Take the entries below and print only the lines from the one with "var=.3, scale=2, stretch=(5,5,.4))" through the one with "DARKP = mat('dark_landing_panel', .045, .55, var=.15, scale=4)", exactly as they stand, both ends included.

::: Records shown :::

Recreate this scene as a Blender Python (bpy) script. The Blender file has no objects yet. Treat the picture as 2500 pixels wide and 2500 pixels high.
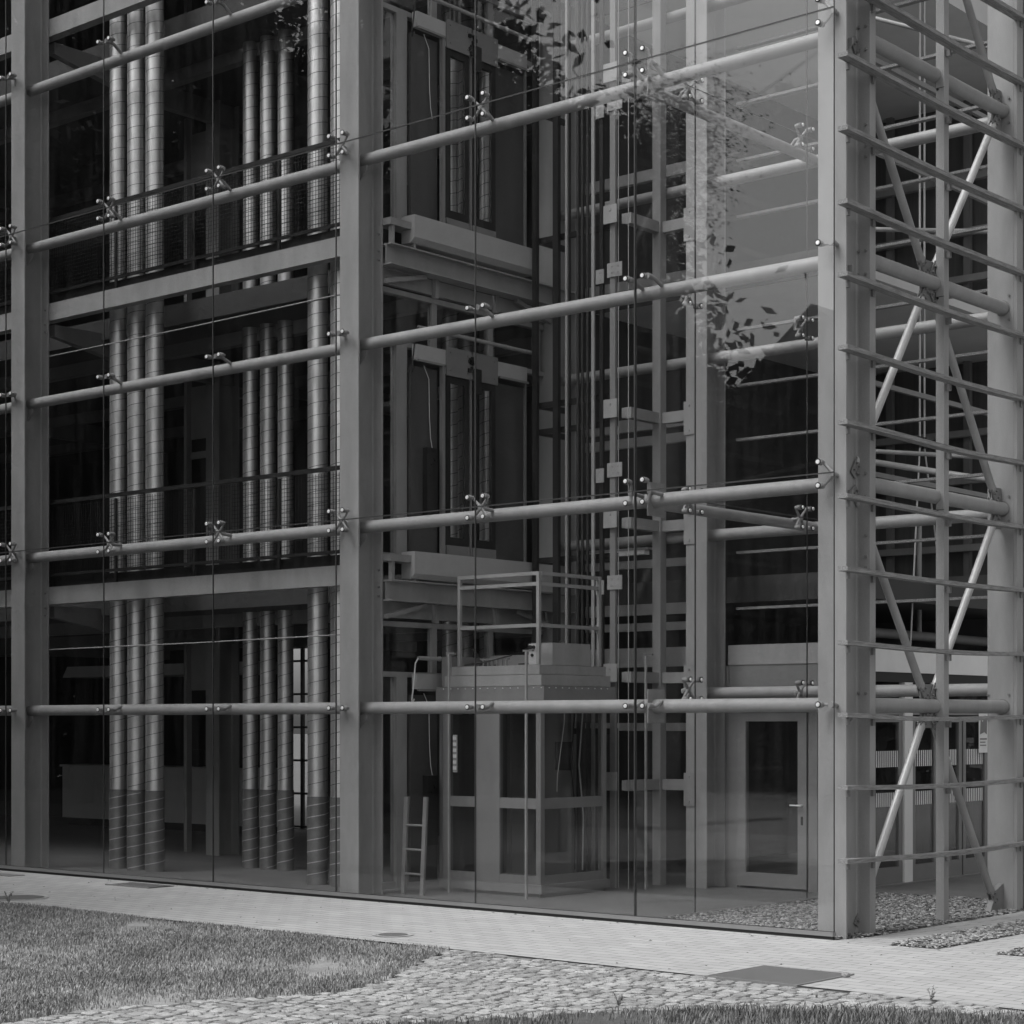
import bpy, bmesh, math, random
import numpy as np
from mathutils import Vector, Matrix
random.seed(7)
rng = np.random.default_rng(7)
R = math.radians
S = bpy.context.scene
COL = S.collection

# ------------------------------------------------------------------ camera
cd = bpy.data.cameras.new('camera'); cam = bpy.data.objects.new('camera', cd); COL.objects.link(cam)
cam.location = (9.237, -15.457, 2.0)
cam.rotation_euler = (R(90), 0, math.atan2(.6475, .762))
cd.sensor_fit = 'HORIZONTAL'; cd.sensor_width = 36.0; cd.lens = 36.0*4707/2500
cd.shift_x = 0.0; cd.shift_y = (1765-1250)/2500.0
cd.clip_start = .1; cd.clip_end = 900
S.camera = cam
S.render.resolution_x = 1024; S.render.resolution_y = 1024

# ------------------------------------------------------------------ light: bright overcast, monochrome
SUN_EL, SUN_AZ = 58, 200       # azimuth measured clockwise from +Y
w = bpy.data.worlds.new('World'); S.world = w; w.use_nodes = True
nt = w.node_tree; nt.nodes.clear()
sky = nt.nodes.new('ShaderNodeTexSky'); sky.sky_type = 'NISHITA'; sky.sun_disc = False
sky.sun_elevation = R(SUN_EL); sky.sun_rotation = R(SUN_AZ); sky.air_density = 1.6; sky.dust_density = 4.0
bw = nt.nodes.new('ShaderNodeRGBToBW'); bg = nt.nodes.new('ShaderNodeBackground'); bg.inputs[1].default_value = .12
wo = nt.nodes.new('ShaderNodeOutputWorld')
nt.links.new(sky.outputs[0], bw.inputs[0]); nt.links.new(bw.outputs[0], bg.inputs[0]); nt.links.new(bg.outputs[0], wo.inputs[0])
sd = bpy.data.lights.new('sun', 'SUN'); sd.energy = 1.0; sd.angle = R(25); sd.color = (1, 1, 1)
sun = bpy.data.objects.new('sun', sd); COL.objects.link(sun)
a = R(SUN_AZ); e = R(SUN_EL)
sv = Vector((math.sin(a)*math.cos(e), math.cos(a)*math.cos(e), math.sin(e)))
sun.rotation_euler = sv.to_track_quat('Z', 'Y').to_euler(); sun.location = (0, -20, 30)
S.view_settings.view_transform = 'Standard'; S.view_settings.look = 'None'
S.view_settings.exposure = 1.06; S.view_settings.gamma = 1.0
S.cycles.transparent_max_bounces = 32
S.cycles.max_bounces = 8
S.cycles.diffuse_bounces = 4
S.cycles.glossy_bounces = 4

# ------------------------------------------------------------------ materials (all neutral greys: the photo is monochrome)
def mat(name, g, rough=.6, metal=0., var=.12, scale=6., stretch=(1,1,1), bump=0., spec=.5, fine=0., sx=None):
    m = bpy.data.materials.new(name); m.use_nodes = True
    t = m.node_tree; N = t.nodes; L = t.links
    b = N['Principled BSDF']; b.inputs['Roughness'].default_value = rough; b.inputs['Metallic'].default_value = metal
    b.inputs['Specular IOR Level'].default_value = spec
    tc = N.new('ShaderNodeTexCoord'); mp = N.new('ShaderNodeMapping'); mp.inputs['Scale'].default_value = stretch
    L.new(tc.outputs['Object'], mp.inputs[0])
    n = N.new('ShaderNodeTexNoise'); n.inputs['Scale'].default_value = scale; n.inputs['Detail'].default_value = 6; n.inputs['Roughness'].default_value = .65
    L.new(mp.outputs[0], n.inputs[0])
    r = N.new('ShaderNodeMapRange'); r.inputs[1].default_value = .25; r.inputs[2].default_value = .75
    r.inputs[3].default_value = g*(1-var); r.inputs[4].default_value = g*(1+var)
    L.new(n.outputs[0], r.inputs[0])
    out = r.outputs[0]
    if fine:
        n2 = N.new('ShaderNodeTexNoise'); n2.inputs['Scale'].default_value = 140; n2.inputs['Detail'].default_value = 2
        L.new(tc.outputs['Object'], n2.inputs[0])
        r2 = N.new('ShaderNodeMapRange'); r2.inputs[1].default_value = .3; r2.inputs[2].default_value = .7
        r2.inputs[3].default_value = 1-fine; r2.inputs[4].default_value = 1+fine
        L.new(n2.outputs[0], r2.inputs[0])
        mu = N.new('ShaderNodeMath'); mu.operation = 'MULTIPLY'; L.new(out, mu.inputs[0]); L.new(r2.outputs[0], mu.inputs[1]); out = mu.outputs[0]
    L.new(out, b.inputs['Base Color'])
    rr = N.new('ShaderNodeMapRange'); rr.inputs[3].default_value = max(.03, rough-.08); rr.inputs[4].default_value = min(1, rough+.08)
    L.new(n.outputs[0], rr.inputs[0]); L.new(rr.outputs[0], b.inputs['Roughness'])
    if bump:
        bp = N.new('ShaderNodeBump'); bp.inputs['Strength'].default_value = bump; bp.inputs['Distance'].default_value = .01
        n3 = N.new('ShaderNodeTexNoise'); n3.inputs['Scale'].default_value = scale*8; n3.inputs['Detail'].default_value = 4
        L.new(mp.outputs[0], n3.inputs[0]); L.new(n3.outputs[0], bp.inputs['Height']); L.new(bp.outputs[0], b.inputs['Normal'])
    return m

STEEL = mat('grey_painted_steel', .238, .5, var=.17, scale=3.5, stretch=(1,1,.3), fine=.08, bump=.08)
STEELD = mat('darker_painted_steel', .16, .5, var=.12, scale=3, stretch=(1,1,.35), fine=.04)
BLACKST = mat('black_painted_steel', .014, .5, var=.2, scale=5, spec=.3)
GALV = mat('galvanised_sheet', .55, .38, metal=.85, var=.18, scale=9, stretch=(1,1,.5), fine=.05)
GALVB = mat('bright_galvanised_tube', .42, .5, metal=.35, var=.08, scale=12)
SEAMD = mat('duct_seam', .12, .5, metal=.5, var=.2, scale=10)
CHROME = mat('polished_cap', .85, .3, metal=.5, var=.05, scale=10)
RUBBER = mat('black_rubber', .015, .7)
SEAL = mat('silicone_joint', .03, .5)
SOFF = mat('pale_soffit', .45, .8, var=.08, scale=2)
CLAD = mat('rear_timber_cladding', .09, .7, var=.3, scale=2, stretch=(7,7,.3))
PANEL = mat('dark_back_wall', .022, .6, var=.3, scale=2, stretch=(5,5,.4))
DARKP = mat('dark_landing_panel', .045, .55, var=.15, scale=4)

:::
::: Records shown :::

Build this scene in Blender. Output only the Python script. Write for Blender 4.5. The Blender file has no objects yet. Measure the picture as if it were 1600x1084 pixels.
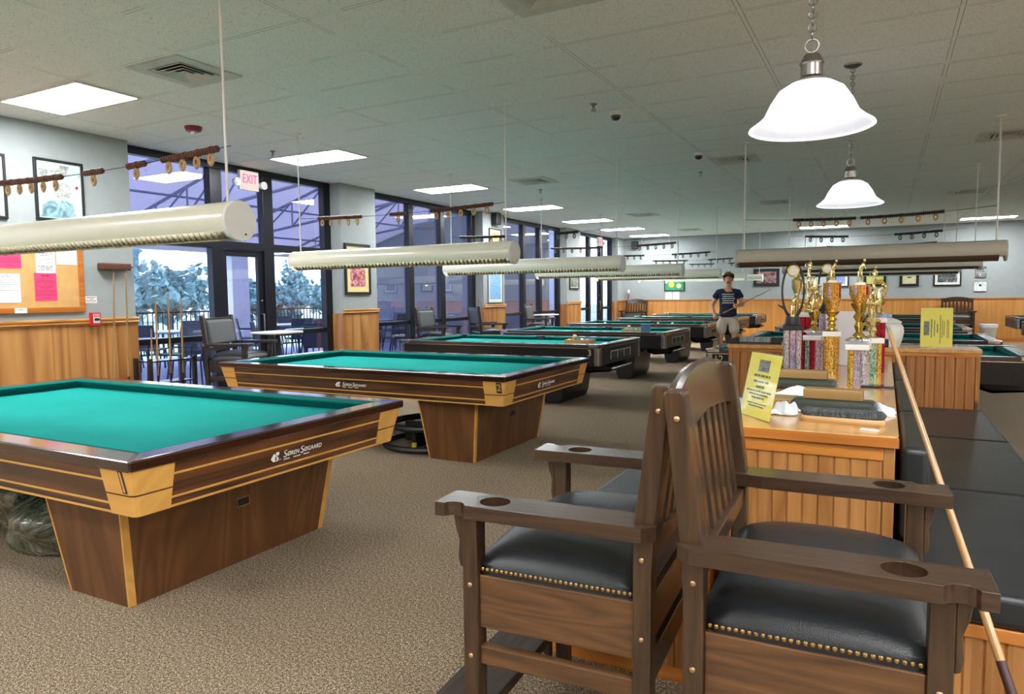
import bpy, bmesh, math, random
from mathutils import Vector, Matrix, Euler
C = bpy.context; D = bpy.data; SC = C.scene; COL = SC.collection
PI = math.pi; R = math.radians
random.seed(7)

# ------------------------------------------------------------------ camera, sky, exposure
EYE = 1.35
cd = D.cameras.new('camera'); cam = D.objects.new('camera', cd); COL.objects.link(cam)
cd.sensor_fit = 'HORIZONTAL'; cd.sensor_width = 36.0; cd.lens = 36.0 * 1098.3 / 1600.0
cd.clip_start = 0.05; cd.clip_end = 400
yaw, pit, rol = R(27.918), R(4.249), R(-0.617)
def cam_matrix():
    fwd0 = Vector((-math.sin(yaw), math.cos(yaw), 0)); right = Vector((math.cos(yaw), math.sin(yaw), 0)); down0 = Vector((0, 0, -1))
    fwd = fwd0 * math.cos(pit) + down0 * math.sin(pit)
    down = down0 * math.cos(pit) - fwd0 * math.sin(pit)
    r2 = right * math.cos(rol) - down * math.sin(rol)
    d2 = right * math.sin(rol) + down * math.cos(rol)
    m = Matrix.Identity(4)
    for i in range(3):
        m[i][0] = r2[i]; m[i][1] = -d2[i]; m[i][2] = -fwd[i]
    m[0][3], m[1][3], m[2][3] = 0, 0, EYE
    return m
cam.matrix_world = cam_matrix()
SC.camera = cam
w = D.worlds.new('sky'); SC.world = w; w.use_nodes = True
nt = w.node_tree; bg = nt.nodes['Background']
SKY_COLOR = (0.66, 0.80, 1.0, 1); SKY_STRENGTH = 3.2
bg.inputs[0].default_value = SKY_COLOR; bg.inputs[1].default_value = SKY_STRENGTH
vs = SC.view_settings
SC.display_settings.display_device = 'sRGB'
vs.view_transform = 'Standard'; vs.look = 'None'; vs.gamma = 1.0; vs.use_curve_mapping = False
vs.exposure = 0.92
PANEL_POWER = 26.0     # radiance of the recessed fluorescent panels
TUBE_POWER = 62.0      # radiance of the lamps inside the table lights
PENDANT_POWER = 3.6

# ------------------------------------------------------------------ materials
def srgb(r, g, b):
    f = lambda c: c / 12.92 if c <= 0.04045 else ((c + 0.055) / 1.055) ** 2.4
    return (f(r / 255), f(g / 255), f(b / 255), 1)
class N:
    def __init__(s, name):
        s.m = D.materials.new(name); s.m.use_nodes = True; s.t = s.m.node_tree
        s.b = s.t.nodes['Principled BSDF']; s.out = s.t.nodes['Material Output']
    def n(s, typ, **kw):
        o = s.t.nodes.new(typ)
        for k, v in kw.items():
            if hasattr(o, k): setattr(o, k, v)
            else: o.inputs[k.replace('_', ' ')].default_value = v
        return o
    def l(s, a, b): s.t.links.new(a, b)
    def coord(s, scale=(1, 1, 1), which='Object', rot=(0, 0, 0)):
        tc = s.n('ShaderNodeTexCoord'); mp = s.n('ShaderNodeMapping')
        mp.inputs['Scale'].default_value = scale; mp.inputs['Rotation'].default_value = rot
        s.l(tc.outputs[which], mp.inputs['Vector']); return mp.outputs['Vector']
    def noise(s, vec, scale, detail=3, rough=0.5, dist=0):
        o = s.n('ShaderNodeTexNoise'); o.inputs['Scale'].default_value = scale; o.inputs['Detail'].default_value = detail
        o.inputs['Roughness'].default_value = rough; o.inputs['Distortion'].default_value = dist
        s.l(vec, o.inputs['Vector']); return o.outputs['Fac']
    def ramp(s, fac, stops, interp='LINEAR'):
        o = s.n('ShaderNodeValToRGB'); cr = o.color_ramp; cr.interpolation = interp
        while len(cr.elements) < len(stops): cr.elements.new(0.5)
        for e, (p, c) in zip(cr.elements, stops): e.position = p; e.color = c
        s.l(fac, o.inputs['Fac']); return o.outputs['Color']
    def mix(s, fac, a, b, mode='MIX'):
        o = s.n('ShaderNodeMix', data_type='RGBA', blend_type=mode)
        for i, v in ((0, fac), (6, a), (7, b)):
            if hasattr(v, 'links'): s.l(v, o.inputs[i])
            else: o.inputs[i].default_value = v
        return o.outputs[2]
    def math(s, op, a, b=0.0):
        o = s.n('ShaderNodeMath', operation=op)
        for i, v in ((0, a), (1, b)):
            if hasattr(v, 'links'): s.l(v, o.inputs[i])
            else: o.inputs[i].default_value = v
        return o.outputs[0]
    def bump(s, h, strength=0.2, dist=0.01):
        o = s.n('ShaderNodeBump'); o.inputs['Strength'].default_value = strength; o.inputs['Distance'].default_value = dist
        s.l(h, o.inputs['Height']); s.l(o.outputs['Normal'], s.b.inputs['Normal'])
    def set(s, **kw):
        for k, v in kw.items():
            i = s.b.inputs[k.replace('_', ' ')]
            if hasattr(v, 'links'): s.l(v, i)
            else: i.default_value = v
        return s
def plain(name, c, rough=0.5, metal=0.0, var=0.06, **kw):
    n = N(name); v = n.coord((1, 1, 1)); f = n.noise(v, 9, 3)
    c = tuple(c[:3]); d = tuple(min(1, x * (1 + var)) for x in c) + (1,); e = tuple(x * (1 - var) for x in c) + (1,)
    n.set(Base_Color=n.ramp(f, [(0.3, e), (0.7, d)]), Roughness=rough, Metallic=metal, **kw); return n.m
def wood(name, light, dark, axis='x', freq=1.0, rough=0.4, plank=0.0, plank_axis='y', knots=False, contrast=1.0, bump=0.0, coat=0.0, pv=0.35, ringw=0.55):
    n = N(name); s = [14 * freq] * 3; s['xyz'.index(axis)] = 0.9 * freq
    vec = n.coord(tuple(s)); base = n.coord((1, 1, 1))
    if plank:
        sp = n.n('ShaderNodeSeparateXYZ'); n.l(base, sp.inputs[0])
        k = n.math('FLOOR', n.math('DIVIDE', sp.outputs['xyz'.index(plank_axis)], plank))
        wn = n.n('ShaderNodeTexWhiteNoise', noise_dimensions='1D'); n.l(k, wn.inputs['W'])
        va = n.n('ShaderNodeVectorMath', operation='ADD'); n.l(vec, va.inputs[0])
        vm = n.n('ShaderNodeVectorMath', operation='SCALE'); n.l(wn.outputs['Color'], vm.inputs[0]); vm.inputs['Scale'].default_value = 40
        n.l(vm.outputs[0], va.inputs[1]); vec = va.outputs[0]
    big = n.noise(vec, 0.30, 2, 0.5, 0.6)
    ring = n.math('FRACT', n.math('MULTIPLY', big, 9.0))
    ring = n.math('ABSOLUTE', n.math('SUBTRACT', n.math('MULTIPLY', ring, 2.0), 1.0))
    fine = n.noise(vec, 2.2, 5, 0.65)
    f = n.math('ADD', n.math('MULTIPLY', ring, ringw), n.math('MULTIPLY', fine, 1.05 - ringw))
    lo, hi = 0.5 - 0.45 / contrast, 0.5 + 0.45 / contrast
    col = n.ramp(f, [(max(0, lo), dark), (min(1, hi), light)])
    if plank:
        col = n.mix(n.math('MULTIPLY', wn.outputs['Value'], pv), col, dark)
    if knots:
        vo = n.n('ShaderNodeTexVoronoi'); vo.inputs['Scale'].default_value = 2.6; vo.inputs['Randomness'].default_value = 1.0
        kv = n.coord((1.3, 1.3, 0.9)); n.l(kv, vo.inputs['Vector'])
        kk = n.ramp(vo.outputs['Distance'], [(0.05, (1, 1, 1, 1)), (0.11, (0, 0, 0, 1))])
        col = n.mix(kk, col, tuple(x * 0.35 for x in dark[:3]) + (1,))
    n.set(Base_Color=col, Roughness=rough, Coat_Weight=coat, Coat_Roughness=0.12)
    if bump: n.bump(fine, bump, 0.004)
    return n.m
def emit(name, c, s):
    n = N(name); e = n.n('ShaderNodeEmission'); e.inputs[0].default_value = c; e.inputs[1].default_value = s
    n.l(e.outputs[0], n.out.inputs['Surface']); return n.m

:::
::: Records shown :::

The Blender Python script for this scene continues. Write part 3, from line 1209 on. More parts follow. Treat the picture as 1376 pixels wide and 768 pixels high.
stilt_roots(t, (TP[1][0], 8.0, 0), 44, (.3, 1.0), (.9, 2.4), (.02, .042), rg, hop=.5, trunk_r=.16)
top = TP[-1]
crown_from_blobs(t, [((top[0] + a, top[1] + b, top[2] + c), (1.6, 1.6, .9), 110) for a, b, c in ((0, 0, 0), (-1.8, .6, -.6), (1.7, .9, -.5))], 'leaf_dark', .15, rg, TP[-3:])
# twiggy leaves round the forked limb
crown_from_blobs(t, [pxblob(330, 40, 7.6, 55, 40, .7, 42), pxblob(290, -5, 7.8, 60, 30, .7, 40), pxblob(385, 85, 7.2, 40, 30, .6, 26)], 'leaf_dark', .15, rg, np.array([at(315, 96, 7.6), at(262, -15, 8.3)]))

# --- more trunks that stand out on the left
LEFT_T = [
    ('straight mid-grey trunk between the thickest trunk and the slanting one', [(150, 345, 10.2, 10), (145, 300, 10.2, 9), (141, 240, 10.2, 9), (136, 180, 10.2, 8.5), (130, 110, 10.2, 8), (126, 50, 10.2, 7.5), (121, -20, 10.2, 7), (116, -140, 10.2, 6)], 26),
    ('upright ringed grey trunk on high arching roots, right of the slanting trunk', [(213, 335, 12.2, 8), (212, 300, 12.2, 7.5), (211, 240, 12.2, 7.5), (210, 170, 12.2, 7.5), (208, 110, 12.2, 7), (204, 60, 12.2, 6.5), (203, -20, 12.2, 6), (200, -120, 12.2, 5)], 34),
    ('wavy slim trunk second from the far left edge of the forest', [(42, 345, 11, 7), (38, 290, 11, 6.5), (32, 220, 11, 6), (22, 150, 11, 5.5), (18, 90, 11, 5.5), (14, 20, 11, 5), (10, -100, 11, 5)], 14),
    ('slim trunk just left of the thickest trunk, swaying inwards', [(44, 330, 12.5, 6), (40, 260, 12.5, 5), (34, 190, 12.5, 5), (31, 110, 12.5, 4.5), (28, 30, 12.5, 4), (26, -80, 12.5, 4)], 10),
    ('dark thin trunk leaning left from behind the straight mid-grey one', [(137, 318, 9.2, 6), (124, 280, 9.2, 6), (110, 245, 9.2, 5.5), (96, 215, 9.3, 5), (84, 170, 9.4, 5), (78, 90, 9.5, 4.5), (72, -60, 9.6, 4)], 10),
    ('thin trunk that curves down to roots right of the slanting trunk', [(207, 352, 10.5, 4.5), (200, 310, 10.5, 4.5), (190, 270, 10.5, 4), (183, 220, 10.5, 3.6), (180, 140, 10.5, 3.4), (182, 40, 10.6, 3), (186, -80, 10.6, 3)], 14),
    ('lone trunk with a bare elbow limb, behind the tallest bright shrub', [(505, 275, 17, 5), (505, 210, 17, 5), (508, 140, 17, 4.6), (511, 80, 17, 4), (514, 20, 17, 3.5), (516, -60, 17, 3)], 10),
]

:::

The solution:
PANEL = mat('dark_back_wall', .022, .6, var=.3, scale=2, stretch=(5,5,.4))
DARKP = mat('dark_landing_panel', .045, .55, var=.15, scale=4)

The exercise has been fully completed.